**Problem details:**
Show each line from the listing that includes the word "part".

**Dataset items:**
>> begin

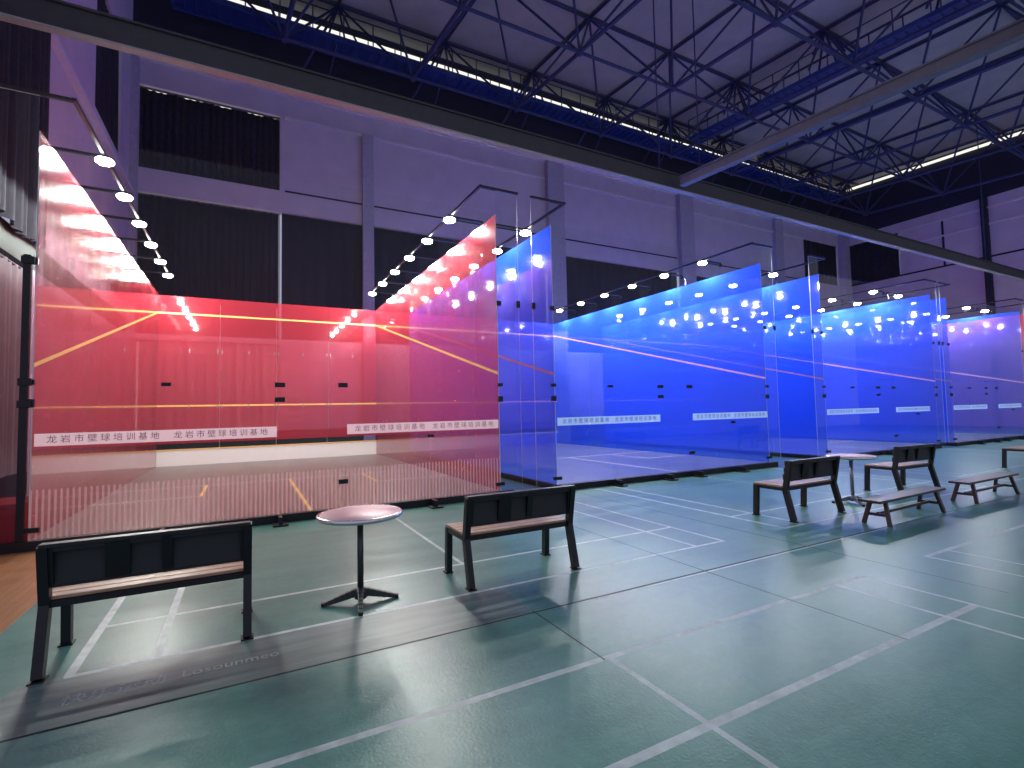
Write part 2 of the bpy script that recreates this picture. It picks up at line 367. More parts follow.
# ------------------------------------------------------------------ hall walls
YF = 12.5; XL = -1.2; XR = 41.5
def build_walls():
    m = MB()
    # far wall: lower storey, spandrel, wall top; openings are left where curtains hang
    T = .3
    def fb(x0, x1, z0, z1, mi=0, y0=YF, y1=YF + T): m.box((x0, y0, z0), (x1, y1, z1), mi)
    fb(XL, 3.43, FZ, .55); fb(3.43, XR, FZ, 4.1); fb(XL, XR, 4.1, 4.3)
    fb(XL, XR, 9.22, 10.05); fb(3.43, 36.7, 10.05, 13.0); fb(XL, XR, 13.0, 13.95)
    fb(XL, -1.0, .55, 13.0); fb(36.0, XR, 4.3, 9.22); fb(40.9, XR, 10.05, 13.0)
    fb(XL, XR, 13.95, 17.6, 1)
    # raised frames round the wall panels
    for x0, x1 in ((3.6, 6.55), (7.0, 15.4), (16.5, 24.4), (25.6, 36.6)):
        fb(x0, x1, 12.9, 13.0, 2, YF - .10, YF); 
        fb(x0, x1, 10.02, 10.08, 1, YF - .03, YF)
    fb(XL, XR, 13.82, 13.95, 2, YF - .12, YF)
    struct(m.build('wall_far', [M['wall'], M['dark_void'], M['ledge']]))
    for i, (x0, x1, d) in enumerate(((-1.2, -.98, .25), (6.5, 6.95, .18), (15.45, 16.4, .3), (24.5, 25.6, .3), (33.3, 34.1, .25), (40.9, 41.5, .5))):
        p = MB(); p.box((x0, YF - d, FZ), (x1, YF, 13.95 if i != 1 else 13.0)); struct(p.build('trim_%d' % (i + 1), M['pilaster']))
    # left wall
    m = MB()
    def lb(y0, y1, z0, z1, mi=0, x0=XL - T, x1=XL): m.box((x0, y0, z0), (x1, y1, z1), mi)
    lb(-3.2, YF, FZ, .1); lb(-3.2, YF, 4.25, 4.75, 3); lb(4.3, YF, 4.75, 9.6)
    lb(1.9, 4.1, .1, .52, 1); lb(-3.2, 1.9, .1, 4.25); lb(4.1, YF, .1, 4.25)
    lb(-3.2, YF, 9.0, 9.12, 2, XL, XL + .14)
    lb(4.3, 8.0, 9.6, 13.3); lb(11.0, YF, 9.6, 13.3); lb(-3.2, YF, 13.3, 17.6)
    lb(-3.2, 1.2, 4.75, 13.3)
    struct(m.build('wall_left', [M['wall'], M['dark_void'], M['ledge'], M['green_wall']]))
    # right wall
    m = MB()
    def rb(y0, y1, z0, z1, mi=0, x0=XR, x1=XR + T): m.box((x0, y0, z0), (x1, y1, z1), mi)
    rb(-12, YF, FZ, 10.0); rb(-12, 8.9, 10, 13); rb(12.2, YF, 10, 13); rb(-12, YF, 13, 13.6); rb(-12, YF, 13.6, 18.0, 1)
    rb(-12, 8.7, 12.9, 13.0, 2, XR - .15, XR); rb(-12, YF, 9.95, 10.05, 1, XR - .05, XR)
    rb(-12, 8.7, 11.9, 12.0, 2, XR - .1, XR)
    rb(4.2, 4.5, FZ, 13.6, 1, XR - .3, XR)
    rb(-.2, 0.0, 10, 13, 1, XR - .1, XR); rb(6.4, 6.5, 10, 12.9, 1, XR - .06, XR)
    struct(m.build('wall_right', [M['wall'], M['dark_void'], M['ledge']]))
build_walls()
m = MB(); m.box((-.9, YF - .05, FZ), (XR, YF - .002, .86)); struct(m.build('baseboard_far', M['skirting']))

# curtains -----------------------------------------------------------
def curtain(label, p0, p1, z0, z1, mat, amp=.05, pitch=.22, group=None, sag=0.0, name='window_curtain'):
    """pleated cloth hanging between p0 and p1 (xy), z0..z1"""
    p0 = Vector((*p0, 0)); p1 = Vector((*p1, 0)); d = p1 - p0; Ln = d.length; d.normalize(); n = Vector((-d.y, d.x, 0))
    cnt = max(16, int(Ln / pitch * 8)); rows = 6
    mb = MB(); rnd = random.Random(len(label) * 13 + int(Ln * 10))
    ph = [rnd.uniform(-.6, .6) for _ in range(cnt + 1)]
    for side in (0, 1):
        for j in range(rows + 1):
            for i in range(cnt + 1):
                t = i / cnt; s = t * Ln
                a = amp * (0.55 + .45 * j / rows) * (math.sin(2 * PI * s / pitch + ph[i // 8 * 8] ) + .4 * math.sin(2 * PI * s / (pitch * 2.7)))
                zz = z1 + (z0 - z1) * j / rows
                if j == rows: zz += sag * (math.sin(s * 1.7) * .5 + math.sin(s * 4.1 + 1) * .3 + .3 * ph[i // 8 * 8])
                if j == 0: zz += -abs(math.sin(s * 3.1)) * sag * .4
                q = p0 + d * s + n * (a + side * .012); mb.v.append((q.x, q.y, zz))
    W = cnt + 1; K = (rows + 1) * W
    for side in (0, 1):
        for j in range(rows):
            for i in range(cnt):
                a = side * K + j * W + i; f = (a, a + 1, a + W + 1, a + W)
                mb.f.append(f if side else f[::-1]); mb.m.append(0); mb.sm.append(True)
    for j in range(rows):
        for i in (0, cnt):
            a = j * W + i; mb.f.append((a, a + W, a + W + K, a + K)); mb.m.append(0); mb.sm.append(False)
    for i in range(cnt):
        for j in (0, rows):
            a = j * W + i; mb.f.append((a, a + 1, a + 1 + K, a + K)); mb.m.append(0); mb.sm.append(False)
    t = thing(name, label, 'curtain', (p0.x, p0.y, z0), 0, group)
    o = mb.build('curtain_cloth', mat, t); o.location = -Vector(t.location)
    r = MB(); r.cyl((p0.x, p0.y, z1 - .01), (p1.x, p1.y, z1 - .01), .02, seg=8)
    o2 = r.build('curtain_rail', M['window_frame'], t); o2.location = -Vector(t.location)
    return t
yc = YF + .10
curtain('dark pleated curtain over the upper far window at the left corner', (-.98, yc), (3.40, yc), 10.0, 12.92, M['curtain'], sag=.12)
curtain('dark curtain filling the lower far window above the first red court', (-.98, yc), (3.39, yc), 4.2, 9.15, M['curtain'])
curtain('long flat dark curtain behind the lamps between first and second pilaster', (3.5, yc), (15.4, yc), 4.2, 9.2, M['curtain'], .03, .5)
curtain('dark curtain behind the blue court lamps beyond the wide pilaster', (16.5, yc), (24.4, yc), 4.2, 9.2, M['curtain'], .03, .5)
curtain('dark curtain right of the dark drainpipe on the far wall', (25.7, yc), (35.9, yc), 4.2, 9.2, M['curtain'], .03, .5)
curtain('dark curtain in the upper far window beside the right corner', (36.75, yc), (40.85, yc), 10.05, 13.0, M['curtain'], .03, .5)
curtain('pale pleated curtain seen through the red front glass wall', (-.9, YF + .1), (3.39, YF + .1), .88, 4.08, M['curtain_pale'], .09, .30)
curtain('dark curtain in the upper side window of the left wall near the corner', (XL - .1, 8.05), (XL - .1, 10.95), 9.6, 13.3, M['curtain'])
curtain('tall dark curtain at the left edge of the picture above the green wall band', (XL + .12, .6), (XL + .12, 4.3), 4.7, 13.2, M['curtain'], .06, .3, sag=.1)
curtain('pale grey curtain hanging at the far left behind the black post', (XL - .08, 1.95), (XL - .08, 4.05), .5, 4.2, M['curtain_grey'], .05, .24)
curtain('dark curtain in the window of the right end wall', (XR + .1, 8.95), (XR + .1, 12.15), 10.02, 12.98, M['curtain'], .03, .5)
# daylight slots at the window edges
for i, (a, b) in enumerate((((-1.0, YF + .2, 10.05), (3.43, YF + .25, 13.0)), ((-1.0, YF + .2, 4.3), (3.43, YF + .25, 9.2)), ((-1.0, YF + .22, .55), (3.43, YF + .27, 4.1)))):
    w_ = thing('window_%d' % (i + 1), None, None, ((a[0] + b[0]) / 2, a[1], a[2])); w_['kind'] = 'structure'
    f = MB(); x0, x1, z0, z1 = a[0], b[0], a[2], b[2]
    for (p, q) in (((x0, a[1] - .04, z0), (x0 + .03, a[1], z1)), ((x1 - .03, a[1] - .04, z0), (x1, a[1], z1)), ((x0, a[1] - .04, z1 - .05), (x1, a[1], z1)), ((x0, a[1] - .04, z0), (x1, a[1], z0 + .05))):
        f.box(p, q)
    o = f.build('window_frame', M['window_frame'], w_); o.location = -Vector(w_.location)
    g = MB(); g.box((x0, a[1], z0), (x1, b[1], z1)); o = g.build('pane', M['daylight'], w_); o.location = -Vector(w_.location)

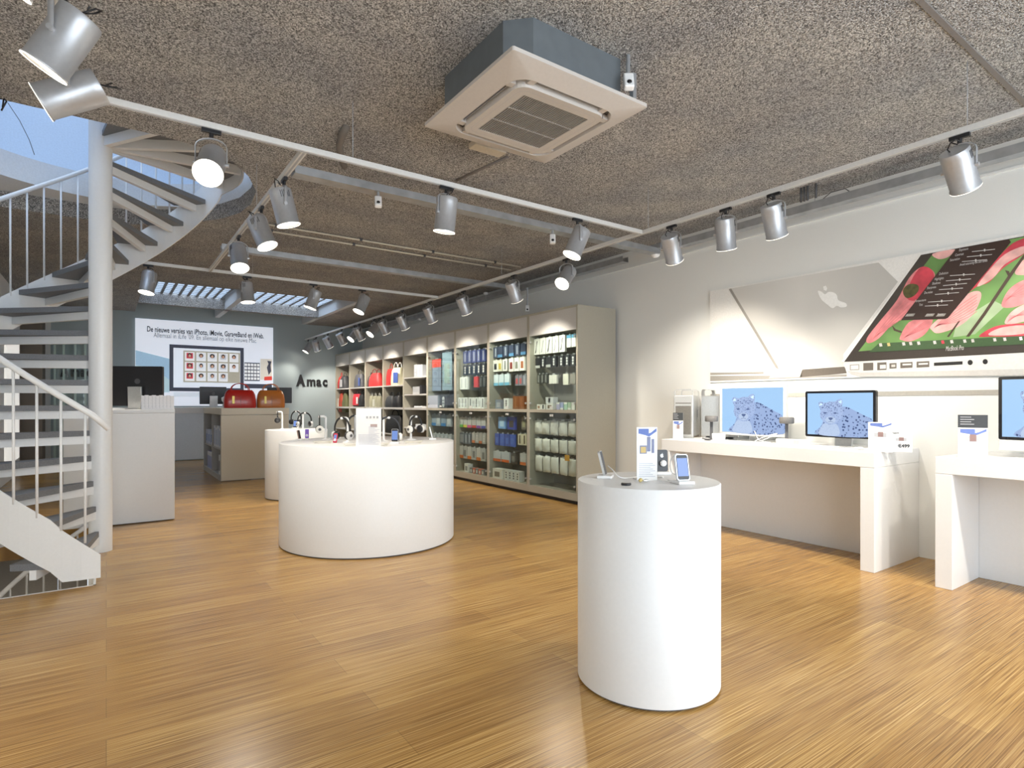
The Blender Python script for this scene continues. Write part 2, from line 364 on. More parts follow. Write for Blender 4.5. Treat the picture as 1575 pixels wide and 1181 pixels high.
def beam(mb, t, r0, r1, z0, z1, wdt=.035):
    p = Vector(sp(r0, t, 0)); q = Vector(sp(r1, t, 0)); d = (q-p).normalized(); nrm = Vector((-d.y, d.x, 0))*wdt/2
    pts = [(p-nrm)[:2], (q-nrm)[:2], (q+nrm)[:2], (p+nrm)[:2]]; mb.prism(pts, z0, z1)
for dz, ks in ((0, range(1, 17)), (-3.584, range(4, 12))):
    for k in ks:
        z = zt(k)+dz; t = thk(k)
        a = MB(); wedge(a, t, t-19, .075, 1.10, z-.045, z); S('tread', a, TREAD)
        a = MB(); beam(a, t-12, .07, 1.10, z-.112, z-.046, .04); S('support_beam', a, STAIR)
# level landing at the top
for i, (t0, t1) in enumerate(((60, 33), (33, 6), (6, -21), (-21, -48))):
    a = MB(); wedge(a, t0, t1+.6, .075, 1.10, 3.545, 3.585, 6); S('landing_board', a, TREAD)
    a = MB(); beam(a, t0-1, .07, 1.10, 3.465, 3.545, .045); S('support_beam', a, STAIR)
def helix_band(mb, prof, r=1.12, th=.012):
    vs = []; fs = []
    for t, z0, z1 in prof:
        for rr in (r-th, r):
            vs.append(sp(rr, t, z0)); vs.append(sp(rr, t, z1))
    n = len(prof)
    for i in range(n-1):
        a = i*4; b = a+4
        fs += [(a+2, a+3, b+3, b+2), (a+0, b+0, b+1, a+1), (a+1, b+1, b+3, a+3), (a, a+2, b+2, b)]
    fs += [(0, 1, 3, 2), (4*(n-1), 4*(n-1)+2, 4*(n-1)+3, 4*(n-1)+1)]
    mb.add(vs, fs)
def zn(t): return .212*(1+(300-t)/15)-.02
prof = [(305.5, .045, .205), (300, .045, .30), (294.5, .045, .395)]
t = 291
while t > 60: prof.append((t, zn(t)-.195, zn(t)+.155)); t -= 3
prof += [(60, 3.41, 3.66), (55, 3.42, 3.64)]+[(q, 3.42, 3.64) for q in range(50, -50, -5)]
a = MB(); helix_band(a, prof); S('stringer', a, STAIR)
a = MB(); helix_band(a, [(q, zn(q)-.195-3.584, zn(q)+.155-3.584) for q in range(250, 118, -4)]); S('stringer', a, STAIR)
def rail(t0, t1, dz, st=-3): 
    n = int(abs((t1-t0)/3)); return [sp(1.12, t0+(t1-t0)*i/n, zn(t0+(t1-t0)*i/n)+1.04+dz) for i in range(n+1)]
p = rail(303, 64, 0); p = [sp(1.12, 308, zn(306)+.98)]+p+[sp(1.12, q, 4.62) for q in range(58, -50, -6)]
a = MB(); a.tube(p, .021, 12); S('handrail', a, STAIR)
a = MB(); a.tube(rail(230, 122, -3.584), .021, 12); S('handrail', a, STAIR)
t = 301.0
while t > 62:
    a = MB(); a.tube([sp(1.114, t, zn(t)+.12), sp(1.118, t, zn(t)+1.03)], .0085, 8); S('baluster', a, STAIR); t -= 6.9167
t = 225
while t > 122:
    a = MB(); a.tube([sp(1.115, t, zn(t)-.05-3.584), sp(1.118, t, zn(t)+1.03-3.584)], .0085, 8); S('baluster', a, STAIR); t -= 6.9167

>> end

**Output for this task:**
Write part 2 of the bpy script that recreates this picture. It picks up at line 367. More parts follow.
The Blender Python script for this scene continues. Write part 2, from line 364 on. More parts follow. Write for Blender 4.5. Treat the picture as 1575 pixels wide and 1181 pixels high.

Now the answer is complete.